_Goal of the exercise:_ Locate every line that holds the string "scene" and copy it.

_Provided material:_
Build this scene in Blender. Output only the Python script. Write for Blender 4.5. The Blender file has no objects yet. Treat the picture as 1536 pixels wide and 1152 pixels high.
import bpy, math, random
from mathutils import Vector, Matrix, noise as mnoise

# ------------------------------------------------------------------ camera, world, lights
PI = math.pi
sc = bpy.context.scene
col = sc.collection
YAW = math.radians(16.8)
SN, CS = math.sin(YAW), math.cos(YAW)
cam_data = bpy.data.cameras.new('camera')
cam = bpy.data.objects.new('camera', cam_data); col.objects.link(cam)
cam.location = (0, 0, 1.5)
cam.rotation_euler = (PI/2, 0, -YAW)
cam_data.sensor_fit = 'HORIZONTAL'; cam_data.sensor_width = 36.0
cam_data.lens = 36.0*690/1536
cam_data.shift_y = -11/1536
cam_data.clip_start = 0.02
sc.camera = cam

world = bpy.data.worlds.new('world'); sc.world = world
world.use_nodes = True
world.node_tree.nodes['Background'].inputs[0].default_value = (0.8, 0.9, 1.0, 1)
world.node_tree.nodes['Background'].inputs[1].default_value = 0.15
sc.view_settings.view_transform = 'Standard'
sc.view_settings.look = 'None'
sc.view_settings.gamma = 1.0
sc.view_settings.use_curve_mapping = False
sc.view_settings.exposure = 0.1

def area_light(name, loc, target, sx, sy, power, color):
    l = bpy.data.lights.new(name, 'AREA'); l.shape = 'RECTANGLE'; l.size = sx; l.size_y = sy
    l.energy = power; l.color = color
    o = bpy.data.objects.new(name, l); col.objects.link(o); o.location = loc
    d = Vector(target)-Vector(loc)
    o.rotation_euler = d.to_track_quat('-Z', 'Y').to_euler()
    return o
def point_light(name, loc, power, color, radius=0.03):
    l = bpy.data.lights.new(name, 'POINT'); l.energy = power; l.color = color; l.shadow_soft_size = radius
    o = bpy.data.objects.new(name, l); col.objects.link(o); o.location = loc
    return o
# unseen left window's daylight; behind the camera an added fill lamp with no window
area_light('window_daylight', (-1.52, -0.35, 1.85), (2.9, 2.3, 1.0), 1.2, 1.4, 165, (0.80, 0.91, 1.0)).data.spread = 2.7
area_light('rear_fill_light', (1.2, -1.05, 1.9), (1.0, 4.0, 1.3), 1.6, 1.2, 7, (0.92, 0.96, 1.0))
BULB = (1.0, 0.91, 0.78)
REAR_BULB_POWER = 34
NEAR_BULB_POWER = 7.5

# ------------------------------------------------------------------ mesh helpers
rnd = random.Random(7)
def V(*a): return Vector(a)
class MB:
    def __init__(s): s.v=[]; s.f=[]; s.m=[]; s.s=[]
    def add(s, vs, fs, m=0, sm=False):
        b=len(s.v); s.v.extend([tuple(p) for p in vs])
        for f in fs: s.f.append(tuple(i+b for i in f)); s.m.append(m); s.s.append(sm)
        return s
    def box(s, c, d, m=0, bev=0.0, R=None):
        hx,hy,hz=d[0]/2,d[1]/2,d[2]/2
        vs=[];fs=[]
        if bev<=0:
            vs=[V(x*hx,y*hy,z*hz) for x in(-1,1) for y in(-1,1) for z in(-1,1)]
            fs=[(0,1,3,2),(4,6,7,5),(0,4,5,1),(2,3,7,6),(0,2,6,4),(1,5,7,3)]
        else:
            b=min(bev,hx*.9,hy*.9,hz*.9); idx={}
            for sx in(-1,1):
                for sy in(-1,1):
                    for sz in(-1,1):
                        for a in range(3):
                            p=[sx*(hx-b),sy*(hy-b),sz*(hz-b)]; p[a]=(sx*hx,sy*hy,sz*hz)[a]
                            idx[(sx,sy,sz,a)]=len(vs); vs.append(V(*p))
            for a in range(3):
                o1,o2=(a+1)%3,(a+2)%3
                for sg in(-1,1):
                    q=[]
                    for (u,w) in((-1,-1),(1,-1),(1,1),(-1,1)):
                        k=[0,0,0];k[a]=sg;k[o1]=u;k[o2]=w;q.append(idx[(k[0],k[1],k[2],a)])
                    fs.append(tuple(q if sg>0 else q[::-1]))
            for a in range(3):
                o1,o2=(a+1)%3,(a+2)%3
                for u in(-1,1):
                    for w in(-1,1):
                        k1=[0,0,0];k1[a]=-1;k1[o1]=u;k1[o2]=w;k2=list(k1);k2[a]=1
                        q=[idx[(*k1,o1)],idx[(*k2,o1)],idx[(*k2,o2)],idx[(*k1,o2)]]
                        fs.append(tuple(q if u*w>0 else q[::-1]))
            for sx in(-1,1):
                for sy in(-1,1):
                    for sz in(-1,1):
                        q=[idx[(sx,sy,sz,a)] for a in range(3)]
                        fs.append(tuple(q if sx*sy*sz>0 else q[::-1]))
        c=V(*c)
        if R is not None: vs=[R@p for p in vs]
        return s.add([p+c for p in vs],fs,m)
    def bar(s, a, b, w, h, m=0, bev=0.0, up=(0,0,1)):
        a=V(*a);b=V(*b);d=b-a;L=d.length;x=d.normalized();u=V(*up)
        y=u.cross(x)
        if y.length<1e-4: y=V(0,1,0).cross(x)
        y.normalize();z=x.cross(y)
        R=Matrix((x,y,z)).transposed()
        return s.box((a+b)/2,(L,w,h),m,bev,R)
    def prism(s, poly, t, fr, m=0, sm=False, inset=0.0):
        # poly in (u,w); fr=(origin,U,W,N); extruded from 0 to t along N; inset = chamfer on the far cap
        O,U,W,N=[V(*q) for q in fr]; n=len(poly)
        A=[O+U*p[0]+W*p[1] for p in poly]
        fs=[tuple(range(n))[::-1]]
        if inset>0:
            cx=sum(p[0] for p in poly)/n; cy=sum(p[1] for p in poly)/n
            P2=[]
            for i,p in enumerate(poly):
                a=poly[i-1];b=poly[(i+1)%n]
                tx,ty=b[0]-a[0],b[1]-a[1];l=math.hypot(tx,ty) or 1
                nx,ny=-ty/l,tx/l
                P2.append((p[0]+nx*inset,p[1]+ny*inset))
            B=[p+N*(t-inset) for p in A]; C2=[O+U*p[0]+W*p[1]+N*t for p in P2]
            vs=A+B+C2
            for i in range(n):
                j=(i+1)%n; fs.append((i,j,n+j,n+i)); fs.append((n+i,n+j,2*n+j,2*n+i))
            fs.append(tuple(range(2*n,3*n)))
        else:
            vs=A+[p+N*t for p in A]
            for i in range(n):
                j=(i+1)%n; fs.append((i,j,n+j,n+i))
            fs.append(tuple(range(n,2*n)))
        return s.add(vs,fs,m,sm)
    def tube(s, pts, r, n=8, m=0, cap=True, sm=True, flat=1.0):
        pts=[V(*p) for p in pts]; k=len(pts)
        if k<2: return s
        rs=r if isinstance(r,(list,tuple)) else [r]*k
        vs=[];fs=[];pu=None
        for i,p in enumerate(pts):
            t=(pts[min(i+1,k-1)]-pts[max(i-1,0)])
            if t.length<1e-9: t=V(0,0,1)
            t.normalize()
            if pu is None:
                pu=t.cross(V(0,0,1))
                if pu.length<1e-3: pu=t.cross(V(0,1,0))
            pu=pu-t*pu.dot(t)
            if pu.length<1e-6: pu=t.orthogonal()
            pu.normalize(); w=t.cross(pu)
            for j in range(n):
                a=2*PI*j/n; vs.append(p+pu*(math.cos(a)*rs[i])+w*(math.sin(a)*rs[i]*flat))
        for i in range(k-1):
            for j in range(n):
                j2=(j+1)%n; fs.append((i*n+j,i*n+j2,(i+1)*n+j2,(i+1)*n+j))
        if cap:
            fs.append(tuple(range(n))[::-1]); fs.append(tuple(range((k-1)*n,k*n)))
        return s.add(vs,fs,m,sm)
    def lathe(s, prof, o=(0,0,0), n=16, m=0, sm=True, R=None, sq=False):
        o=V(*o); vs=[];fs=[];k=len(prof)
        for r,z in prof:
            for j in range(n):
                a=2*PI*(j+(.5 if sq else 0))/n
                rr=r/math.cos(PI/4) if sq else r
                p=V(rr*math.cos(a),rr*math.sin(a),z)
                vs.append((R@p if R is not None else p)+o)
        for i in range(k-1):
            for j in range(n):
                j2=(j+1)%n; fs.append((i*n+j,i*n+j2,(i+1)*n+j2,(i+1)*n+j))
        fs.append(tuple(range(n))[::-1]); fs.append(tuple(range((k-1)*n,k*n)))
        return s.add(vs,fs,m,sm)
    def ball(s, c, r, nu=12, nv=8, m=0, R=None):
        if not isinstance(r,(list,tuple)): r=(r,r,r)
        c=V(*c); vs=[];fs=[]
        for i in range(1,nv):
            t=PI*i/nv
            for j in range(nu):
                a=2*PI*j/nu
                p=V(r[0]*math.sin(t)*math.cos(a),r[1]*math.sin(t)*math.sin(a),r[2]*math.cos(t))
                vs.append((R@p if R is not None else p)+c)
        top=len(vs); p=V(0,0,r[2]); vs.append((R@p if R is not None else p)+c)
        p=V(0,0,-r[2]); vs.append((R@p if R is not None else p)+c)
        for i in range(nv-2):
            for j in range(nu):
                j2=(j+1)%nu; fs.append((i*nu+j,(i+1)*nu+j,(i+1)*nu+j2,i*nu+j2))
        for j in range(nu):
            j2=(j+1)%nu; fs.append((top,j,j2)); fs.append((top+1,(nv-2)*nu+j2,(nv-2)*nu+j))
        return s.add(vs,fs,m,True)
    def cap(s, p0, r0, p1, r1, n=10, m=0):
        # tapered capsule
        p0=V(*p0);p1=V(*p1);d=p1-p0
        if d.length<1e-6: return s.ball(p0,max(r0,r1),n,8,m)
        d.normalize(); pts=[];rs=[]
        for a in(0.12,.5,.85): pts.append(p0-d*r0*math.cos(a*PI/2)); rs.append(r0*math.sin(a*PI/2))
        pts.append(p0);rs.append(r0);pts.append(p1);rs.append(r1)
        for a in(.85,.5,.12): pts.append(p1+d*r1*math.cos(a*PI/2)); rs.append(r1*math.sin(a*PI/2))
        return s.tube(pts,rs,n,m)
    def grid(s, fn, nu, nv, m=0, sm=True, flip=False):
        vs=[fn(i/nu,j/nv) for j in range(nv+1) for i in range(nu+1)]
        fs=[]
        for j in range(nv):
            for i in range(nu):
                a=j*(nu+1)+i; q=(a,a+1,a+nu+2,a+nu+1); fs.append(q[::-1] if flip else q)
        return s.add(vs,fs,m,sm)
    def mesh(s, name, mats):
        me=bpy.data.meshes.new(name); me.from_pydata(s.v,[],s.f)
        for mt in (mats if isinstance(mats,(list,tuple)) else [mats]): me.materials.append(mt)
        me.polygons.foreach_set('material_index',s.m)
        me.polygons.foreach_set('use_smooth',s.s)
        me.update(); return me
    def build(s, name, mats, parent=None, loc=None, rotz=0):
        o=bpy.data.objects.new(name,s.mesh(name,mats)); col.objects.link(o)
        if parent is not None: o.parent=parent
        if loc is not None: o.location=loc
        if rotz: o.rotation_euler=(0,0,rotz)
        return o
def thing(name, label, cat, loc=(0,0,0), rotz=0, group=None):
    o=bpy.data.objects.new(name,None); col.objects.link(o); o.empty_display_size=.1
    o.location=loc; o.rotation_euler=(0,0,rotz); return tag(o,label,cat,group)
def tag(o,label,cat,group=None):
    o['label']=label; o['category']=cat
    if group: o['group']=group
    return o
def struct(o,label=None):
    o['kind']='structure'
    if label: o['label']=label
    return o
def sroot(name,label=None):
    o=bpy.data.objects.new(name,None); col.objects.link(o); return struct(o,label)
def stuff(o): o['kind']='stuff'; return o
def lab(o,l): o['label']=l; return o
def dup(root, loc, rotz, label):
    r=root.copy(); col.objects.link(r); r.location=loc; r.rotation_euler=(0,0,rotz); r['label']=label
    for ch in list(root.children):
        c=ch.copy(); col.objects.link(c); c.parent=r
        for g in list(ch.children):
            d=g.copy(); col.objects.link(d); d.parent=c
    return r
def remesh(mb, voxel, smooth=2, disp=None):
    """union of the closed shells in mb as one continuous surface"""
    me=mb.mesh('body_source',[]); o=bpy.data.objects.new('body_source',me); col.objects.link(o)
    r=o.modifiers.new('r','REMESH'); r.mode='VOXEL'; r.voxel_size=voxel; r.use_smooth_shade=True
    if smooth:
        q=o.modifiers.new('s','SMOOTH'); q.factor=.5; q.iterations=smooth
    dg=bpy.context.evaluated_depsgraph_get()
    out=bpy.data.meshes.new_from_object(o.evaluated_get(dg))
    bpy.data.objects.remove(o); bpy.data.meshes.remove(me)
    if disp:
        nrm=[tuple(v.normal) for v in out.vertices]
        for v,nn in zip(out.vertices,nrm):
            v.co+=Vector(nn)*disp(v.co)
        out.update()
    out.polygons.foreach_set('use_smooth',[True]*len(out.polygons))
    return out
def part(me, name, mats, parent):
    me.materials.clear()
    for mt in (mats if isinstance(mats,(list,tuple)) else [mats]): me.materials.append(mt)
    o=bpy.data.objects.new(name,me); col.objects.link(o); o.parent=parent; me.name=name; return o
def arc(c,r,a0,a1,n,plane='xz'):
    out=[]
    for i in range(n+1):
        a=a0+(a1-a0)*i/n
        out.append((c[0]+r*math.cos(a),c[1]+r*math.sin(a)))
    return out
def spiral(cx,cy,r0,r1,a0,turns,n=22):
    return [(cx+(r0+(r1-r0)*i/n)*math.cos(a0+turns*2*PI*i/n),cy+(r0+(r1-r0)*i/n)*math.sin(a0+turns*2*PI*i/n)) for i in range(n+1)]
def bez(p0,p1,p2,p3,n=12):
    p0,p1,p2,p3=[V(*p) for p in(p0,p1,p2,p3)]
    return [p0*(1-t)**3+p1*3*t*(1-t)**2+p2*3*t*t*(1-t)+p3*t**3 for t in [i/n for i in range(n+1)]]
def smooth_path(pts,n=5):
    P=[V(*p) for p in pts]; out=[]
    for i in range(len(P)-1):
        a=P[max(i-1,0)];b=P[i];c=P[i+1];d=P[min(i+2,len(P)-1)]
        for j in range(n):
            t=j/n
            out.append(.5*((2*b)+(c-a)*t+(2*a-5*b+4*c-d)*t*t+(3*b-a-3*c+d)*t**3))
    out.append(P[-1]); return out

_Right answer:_
Build this scene in Blender. Output only the Python script. Write for Blender 4.5. The Blender file has no objects yet. Treat the picture as 1536 pixels wide and 1152 pixels high.
sc = bpy.context.scene